**Supplied material**:
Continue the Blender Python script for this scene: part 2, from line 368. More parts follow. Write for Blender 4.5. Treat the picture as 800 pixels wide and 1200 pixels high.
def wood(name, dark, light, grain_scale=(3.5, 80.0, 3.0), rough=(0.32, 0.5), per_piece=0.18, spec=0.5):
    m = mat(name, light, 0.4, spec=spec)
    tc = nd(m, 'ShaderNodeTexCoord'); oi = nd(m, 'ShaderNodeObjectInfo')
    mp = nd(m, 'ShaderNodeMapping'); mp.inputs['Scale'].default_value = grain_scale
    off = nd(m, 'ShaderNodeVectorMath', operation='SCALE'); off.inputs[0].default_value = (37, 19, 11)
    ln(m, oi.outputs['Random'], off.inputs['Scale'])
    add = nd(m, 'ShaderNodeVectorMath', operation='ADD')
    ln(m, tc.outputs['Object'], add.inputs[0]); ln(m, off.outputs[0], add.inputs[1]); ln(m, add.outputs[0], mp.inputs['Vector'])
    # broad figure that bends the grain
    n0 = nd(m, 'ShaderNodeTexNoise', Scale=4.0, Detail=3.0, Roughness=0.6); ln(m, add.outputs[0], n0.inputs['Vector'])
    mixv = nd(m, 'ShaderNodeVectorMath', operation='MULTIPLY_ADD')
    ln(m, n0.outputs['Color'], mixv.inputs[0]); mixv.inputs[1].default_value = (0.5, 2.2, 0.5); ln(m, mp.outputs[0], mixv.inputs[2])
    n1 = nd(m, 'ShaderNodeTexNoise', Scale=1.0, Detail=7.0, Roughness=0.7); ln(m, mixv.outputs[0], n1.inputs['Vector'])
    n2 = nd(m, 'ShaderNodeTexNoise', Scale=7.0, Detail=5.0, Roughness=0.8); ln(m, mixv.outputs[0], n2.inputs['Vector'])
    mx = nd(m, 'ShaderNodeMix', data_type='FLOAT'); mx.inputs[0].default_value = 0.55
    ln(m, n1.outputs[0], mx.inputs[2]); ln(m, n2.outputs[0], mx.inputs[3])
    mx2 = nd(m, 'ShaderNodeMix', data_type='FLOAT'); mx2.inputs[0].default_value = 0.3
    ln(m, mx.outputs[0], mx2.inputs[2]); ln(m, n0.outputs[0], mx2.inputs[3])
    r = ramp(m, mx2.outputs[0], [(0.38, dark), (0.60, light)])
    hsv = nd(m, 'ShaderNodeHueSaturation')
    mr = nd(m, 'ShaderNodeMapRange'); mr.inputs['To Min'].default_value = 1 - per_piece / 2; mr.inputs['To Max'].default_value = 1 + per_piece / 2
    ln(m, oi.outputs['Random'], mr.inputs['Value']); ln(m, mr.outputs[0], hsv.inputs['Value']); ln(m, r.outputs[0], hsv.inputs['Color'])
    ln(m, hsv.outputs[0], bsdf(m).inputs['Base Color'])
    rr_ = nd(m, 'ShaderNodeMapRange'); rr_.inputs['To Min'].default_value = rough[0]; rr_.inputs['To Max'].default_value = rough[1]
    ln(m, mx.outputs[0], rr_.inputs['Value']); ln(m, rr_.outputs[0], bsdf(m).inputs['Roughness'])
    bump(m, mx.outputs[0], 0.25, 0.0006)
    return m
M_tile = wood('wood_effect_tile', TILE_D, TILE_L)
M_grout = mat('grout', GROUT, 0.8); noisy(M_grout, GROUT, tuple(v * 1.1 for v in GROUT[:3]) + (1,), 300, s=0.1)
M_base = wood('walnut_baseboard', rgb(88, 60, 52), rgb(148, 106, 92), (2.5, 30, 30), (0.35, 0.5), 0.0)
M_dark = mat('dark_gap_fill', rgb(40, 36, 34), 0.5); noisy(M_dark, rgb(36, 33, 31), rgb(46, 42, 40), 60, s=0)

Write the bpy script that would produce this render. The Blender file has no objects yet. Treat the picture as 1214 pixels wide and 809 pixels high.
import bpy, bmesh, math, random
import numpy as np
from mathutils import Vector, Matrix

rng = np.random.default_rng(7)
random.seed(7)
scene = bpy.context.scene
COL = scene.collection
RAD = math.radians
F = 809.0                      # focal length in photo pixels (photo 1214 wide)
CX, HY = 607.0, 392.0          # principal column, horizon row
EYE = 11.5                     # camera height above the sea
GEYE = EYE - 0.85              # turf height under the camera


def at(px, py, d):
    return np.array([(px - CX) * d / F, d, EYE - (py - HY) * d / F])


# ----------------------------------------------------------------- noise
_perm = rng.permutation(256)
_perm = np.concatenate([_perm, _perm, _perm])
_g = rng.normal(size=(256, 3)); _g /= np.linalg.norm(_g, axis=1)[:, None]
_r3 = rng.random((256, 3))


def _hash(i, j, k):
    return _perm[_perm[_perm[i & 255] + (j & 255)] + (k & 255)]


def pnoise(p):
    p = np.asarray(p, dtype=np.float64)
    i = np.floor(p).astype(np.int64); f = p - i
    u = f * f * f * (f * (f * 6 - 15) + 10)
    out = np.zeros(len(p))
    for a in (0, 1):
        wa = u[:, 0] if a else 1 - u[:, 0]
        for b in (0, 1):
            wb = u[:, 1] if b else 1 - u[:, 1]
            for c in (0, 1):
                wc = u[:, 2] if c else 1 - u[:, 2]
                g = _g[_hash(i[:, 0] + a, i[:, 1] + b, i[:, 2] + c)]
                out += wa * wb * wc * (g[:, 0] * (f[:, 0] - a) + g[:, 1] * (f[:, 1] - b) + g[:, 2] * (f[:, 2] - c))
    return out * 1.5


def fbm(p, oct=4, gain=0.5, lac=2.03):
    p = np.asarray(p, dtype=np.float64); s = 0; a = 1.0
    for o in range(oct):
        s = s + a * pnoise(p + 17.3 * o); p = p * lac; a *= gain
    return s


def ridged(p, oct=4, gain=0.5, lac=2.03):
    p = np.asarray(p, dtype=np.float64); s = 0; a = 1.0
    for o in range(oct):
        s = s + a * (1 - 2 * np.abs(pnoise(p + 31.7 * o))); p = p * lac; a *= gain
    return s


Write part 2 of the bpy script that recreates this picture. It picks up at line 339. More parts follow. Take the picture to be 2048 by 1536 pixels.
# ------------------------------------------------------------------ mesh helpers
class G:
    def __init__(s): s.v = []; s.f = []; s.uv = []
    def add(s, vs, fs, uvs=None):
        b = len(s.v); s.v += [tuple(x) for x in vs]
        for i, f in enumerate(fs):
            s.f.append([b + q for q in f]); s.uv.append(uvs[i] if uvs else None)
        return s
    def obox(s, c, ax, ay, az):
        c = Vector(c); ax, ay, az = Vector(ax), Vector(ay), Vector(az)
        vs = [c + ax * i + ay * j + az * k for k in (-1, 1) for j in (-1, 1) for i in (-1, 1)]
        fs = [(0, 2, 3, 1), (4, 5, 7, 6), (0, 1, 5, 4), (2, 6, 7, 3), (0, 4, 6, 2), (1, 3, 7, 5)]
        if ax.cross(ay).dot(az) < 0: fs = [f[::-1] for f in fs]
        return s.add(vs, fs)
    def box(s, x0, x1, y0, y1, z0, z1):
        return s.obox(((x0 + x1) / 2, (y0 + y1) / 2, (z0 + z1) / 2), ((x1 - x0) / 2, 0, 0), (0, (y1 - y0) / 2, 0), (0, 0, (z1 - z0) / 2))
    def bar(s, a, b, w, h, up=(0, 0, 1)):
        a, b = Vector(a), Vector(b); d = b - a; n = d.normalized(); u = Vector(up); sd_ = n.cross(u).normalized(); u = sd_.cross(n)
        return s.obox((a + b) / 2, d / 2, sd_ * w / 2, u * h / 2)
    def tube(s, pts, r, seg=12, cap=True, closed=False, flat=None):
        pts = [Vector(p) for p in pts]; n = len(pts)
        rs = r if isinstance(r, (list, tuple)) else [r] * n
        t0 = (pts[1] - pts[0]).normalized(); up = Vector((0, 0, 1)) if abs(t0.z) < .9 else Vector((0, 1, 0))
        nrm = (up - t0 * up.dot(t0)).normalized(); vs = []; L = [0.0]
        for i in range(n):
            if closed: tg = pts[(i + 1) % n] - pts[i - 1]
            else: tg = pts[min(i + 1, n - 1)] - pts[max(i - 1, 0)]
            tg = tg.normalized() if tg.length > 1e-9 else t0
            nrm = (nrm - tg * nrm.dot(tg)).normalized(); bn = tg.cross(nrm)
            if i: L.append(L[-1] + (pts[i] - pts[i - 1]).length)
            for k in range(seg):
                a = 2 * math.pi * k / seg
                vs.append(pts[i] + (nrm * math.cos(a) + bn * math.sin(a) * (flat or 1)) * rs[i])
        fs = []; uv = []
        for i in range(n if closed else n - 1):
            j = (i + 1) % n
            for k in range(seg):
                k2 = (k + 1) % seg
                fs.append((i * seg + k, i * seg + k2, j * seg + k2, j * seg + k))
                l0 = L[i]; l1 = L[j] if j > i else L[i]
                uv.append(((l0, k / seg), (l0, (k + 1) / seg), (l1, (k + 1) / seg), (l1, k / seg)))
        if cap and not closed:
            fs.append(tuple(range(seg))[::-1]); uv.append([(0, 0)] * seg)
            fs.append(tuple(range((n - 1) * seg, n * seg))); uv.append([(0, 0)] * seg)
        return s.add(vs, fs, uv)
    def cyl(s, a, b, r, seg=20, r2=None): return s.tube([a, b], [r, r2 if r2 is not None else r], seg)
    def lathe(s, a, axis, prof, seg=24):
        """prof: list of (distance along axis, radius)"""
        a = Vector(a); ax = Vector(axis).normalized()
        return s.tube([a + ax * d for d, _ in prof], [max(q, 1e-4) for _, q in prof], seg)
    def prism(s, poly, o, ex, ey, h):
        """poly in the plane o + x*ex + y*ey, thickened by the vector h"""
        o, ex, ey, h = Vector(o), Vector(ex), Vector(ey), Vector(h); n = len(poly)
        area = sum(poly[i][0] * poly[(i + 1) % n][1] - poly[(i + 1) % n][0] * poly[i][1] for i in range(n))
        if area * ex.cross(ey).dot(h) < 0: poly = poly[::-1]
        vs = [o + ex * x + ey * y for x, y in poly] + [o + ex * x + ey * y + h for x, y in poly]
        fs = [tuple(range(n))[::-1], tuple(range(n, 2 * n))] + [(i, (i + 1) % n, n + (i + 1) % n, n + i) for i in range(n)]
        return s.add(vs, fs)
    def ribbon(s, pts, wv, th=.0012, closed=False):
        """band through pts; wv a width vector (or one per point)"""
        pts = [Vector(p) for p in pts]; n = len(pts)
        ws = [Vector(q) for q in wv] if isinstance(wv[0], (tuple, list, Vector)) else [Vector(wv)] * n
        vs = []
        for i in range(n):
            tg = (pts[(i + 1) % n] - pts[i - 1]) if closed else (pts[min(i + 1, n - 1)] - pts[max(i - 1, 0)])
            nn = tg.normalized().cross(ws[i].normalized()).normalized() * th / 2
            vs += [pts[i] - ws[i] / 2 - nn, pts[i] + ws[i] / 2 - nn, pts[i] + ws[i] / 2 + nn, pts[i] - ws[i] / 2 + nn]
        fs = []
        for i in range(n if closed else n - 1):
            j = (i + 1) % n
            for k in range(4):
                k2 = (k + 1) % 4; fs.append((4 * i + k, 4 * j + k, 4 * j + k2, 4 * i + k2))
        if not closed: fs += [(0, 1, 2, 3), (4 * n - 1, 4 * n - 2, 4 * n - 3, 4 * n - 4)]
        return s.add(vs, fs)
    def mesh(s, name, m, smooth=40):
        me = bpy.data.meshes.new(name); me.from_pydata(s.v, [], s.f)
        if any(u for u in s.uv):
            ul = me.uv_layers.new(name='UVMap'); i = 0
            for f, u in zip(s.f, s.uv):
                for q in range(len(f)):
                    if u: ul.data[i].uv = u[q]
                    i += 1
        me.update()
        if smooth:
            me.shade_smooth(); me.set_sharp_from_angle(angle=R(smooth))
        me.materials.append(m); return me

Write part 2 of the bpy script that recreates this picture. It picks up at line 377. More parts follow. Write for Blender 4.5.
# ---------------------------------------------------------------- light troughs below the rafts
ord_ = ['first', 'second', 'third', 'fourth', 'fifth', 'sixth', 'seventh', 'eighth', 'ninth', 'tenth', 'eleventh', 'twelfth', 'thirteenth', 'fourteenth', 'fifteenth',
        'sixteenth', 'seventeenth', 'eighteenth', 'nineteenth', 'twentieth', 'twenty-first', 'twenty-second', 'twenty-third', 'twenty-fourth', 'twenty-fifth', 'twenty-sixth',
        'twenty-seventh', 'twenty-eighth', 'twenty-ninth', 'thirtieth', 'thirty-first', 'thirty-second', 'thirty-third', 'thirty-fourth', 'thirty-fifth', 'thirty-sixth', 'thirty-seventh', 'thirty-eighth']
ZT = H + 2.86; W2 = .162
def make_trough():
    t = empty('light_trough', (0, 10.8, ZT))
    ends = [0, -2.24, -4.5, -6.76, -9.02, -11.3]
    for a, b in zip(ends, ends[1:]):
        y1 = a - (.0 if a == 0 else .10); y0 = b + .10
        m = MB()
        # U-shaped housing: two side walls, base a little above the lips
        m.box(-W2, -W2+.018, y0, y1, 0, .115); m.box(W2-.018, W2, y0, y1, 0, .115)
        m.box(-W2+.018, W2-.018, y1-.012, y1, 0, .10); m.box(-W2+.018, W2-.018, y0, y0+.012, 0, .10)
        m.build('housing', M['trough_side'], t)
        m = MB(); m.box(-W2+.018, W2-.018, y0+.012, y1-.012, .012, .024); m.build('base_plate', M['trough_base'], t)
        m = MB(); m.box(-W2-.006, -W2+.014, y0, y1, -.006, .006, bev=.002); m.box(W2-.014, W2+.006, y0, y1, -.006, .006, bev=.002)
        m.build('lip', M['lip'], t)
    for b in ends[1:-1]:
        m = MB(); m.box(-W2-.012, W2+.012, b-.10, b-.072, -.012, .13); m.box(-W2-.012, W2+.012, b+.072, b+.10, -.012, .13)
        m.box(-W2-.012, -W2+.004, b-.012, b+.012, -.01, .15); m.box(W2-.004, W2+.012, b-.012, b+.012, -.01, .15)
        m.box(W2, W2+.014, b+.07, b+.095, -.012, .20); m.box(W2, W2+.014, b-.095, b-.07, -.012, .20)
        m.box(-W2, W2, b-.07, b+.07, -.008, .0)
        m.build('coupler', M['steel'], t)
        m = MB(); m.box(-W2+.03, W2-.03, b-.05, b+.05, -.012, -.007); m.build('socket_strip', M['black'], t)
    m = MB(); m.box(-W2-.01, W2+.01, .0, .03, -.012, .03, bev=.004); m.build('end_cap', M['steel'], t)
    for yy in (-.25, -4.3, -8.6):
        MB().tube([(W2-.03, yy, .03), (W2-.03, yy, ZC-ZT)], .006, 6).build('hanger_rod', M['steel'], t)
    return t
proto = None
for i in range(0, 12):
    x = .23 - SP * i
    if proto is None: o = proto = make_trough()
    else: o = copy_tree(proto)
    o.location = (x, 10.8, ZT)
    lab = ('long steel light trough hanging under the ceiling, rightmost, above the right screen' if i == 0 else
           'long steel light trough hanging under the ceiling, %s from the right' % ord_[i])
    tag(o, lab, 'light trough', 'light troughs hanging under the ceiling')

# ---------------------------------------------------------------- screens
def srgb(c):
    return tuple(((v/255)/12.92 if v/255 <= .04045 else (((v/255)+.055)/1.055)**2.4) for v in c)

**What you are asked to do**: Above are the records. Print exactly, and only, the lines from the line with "Write the bpy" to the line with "return np.array([(px - CX)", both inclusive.

**Task output**:
Write the bpy script that would produce this render. The Blender file has no objects yet. Treat the picture as 1214 pixels wide and 809 pixels high.
import bpy, bmesh, math, random
import numpy as np
from mathutils import Vector, Matrix

rng = np.random.default_rng(7)
random.seed(7)
scene = bpy.context.scene
COL = scene.collection
RAD = math.radians
F = 809.0                      # focal length in photo pixels (photo 1214 wide)
CX, HY = 607.0, 392.0          # principal column, horizon row
EYE = 11.5                     # camera height above the sea
GEYE = EYE - 0.85              # turf height under the camera


def at(px, py, d):
    return np.array([(px - CX) * d / F, d, EYE - (py - HY) * d / F])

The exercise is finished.